こういうところが保守の美点であり、限界でもあります。
総力特集は各有識者に「戦後70年、私はこう考える」というお題での寄稿で、稲田朋美、西村眞悟、高山正之などなどは、当然とも言えるラインナップながらも、最後に佐野眞一氏を配置するなど、
「相手の言い分も聞こう」
という姿勢=矜持です。
これは今月の記事にある
“朝日、赤旗、反対派がグウの音も出ない!
「安保法制」一問一答35”
のなかで、田村重信氏の指摘が、反面教師的に的を射ているので引用します。
「サンデーモーニングには、安保法制に賛成の立場の人は一切、出演しません。」
つまり、TBSの日曜朝に放送される「サンデーモーニング」は、極左的プロパガンダ番組ですが、ここに出演する人物は、彼らの主張に従うかおもねるか、洗脳されるか同意している人物ばかりで、番組内に「多様な見解」は存在しません。それが左翼の手口でもあります。
一方の保守になると・・・ま、日本人らしさですね。
オススメはアナウンサー 鈴木史朗さんの「体験談」。南京大虐殺があったとされた日から4〜5年後の南京で、中国人に可愛がられた体験。また、御尊父が汗水垂らして手に入れた、家屋敷に財産の数々を敗戦と共に中国に「没収」された体験などなど。
また、舞の海秀平氏の「日本よ“厄介な小兵力士”になれ」は、保守の初心者にはもっとも理解が早いテキストになることでしょう。
著者インタビューになるので、書評のダイジェストのような記事ですが、池田信夫氏自身による「戦後リベラルの終焉」の解説は、香山リカ氏に読んで頂きたい珠玉の「下劣」さです(笑)。
そして、これは毎号に通じることですが、その気になれば一気に通読できるものを、できれば一日数編ずつ、2週間ぐらいかけて読むことをオススメします。
と、いうのも朝日新聞を読まずとも、テレビ朝日やTBS、そしてなによりNHKのニュースや報道に接していることで、いやいまやフジテレビも日テレも同じくで、左翼・リベラルが日本メディアの「本流」になっているからです。
「テレビ離れ」の背景のひとつと見ていますが、特段の思想的背景はなくとも、官僚化した大組織は自己否定が出来ず、戦後に刷り込まれた思想統制がいまも生きているのです。
この「デトックス」にWiLLというわけです。
特に今回は保守派の論客・・・前述の通り、だけではなく、御尊父はともかく本人からリベラル臭の漂う阿川佐和子女史も寄稿していますが・・・短編が多く、いわば「小分け読み」に最適な構成となっています。
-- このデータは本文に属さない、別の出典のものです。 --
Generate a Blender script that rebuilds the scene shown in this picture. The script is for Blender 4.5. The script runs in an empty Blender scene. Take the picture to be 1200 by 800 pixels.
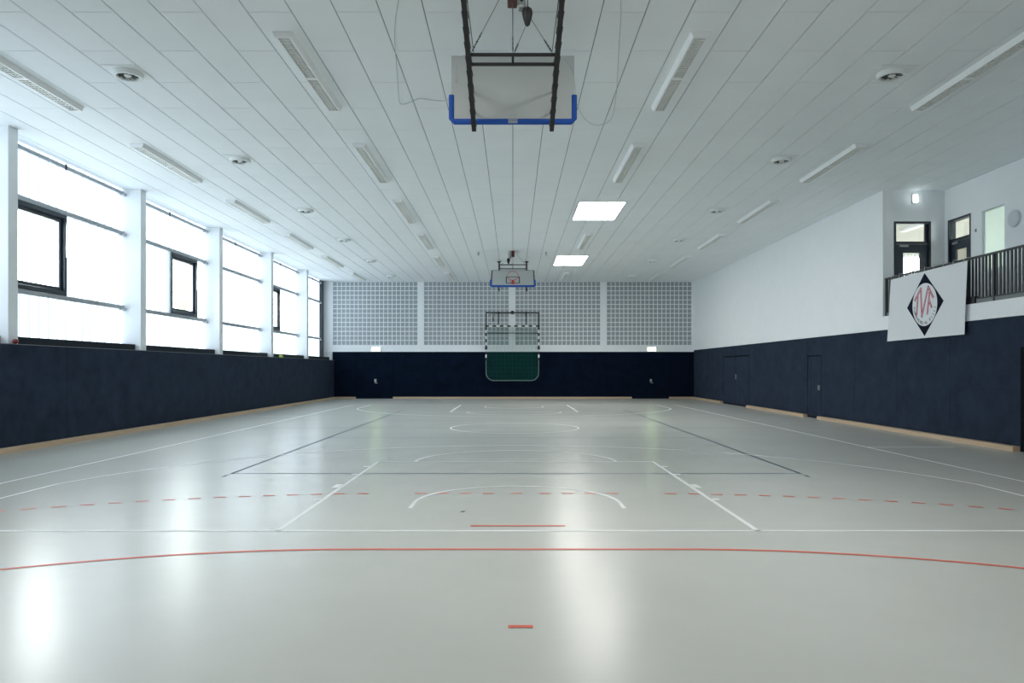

是非、お試しを。
今号で「泣いた」のは津川雅彦氏の「人生は遊んでナンボ」。
彼の放蕩録ですが、有名なお嬢さんの誘拐事件の舞台裏、津川氏はお嬢さんの死を覚悟し、自宅に詰めていた警官にこう伝えます。
「(娘の)真由子の命が助かる確率が非常に低いのを覚悟してます。せめて同じような事件が二度と起きない為に、何が何でも犯人だけは最優先で捕まえてください。これが父親としての僕の覚悟です」
この言葉は警視総監にも伝えられ、全国の警察官へと拡がり、結果的に誘拐事件の完全解決の最短記録となります。
私が泣いたのは事件の最中、大先輩の辰巳柳太郎との約束を反故にすることになり、電話で罵られても釈明も出来ず、解決により事件が発覚し、津川邸に駆けつけた辰巳は、玄関の土間で
「雅彦! この通りだ、勘弁しろ!」
と土下座していたというシーンです。
そして対比するように下衆な話しも忘れないのが、津川雅彦氏の芸といってもよいでしょう。
「役者は娘の誕生までも、マスコミに写真を撮らせ、自己宣伝に利用する。破廉恥なタレントの子は誘拐されて当然! 全ての親の義務を忘れたゲスな役者達の責任」
と酷評したのは「東京新聞」。
ほ、ほう。芸が無く、話題がないので家族ネタを切り売りする昨今のタレントに聞かせてあげたい話しです。